Today is often called Bible Sunday because in our collect we pray for the ability to hear, read, mark, learn, and inwardly digest the Scriptures. In other words, we pray for a continuous relationship to the Scriptures so that we might receive their gifts of patience, comfort, and hope. Through habitual and disciplined study of the Scriptures, we come to encounter the One to whom they point, Jesus Christ the Word of God. We are not, in the end, people of the book. Though Christ is known to us in the opening of the Scriptures and the breaking of the bread, our destiny is to know Him, face to face, in the Resurrection. This is the Christian hope, and even Scripture and Sacrament will yield their honored places when the Lord appears. In these last days, though, as we wait for the Lord, much of our faithfulness to Him depends on which story within which we commit to live. Are we living in the story of a passing world that is given to fleeting and compulsive desires to consume and acquire, to numb and distract? Or are we living in the story of the Kingdom, into which we are invited by baptism and which crescendos with Resurrection?
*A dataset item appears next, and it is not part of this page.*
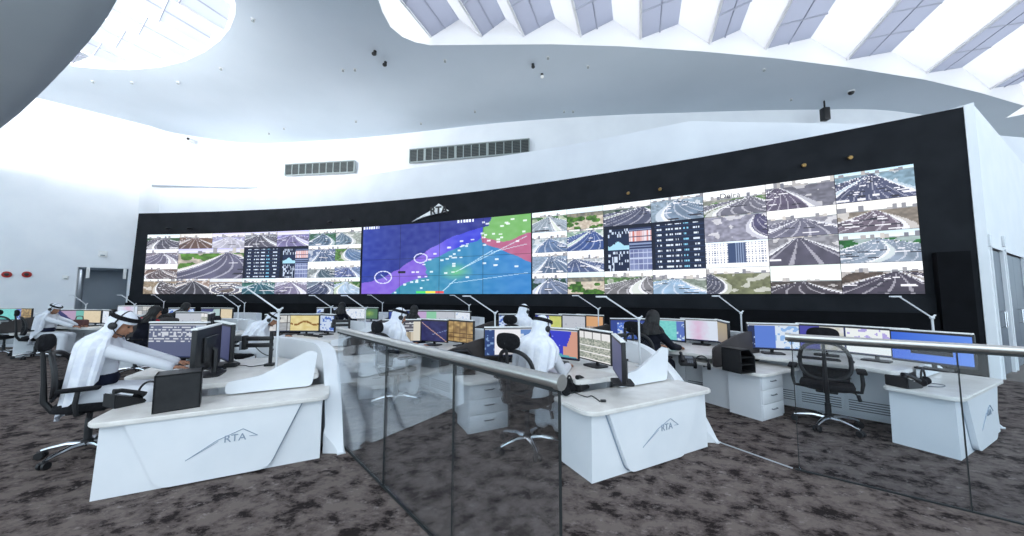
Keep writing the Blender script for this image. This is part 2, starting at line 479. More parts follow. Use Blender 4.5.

Too often, our error of imagination is in seeing the story of Christ as something to be assimilated into our story, to find some space for it, if we can, in the busyness of many concerns. The truth, though, is that we are being written into His story by being brought into His Body to share His life. In the end, our stories only become what they are when they are retold as a part of His. Here, in the Eucharist, we offer our stories into His, receiving our stories again, but in His words. Only then can we begin to see all things with an imagination enchanted again by Christ, to see Him face to face, to know Him from the deepest place of the heart. Very soon, bread and wine will be lifted up as an oblation, received again with the sound of bells (and music and incense), a sign that our Lord is coming among us for us to behold and then to receive. As Jesus said: “Now when these things begin to happen, look up and lift up your heads, because your redemption draws near.”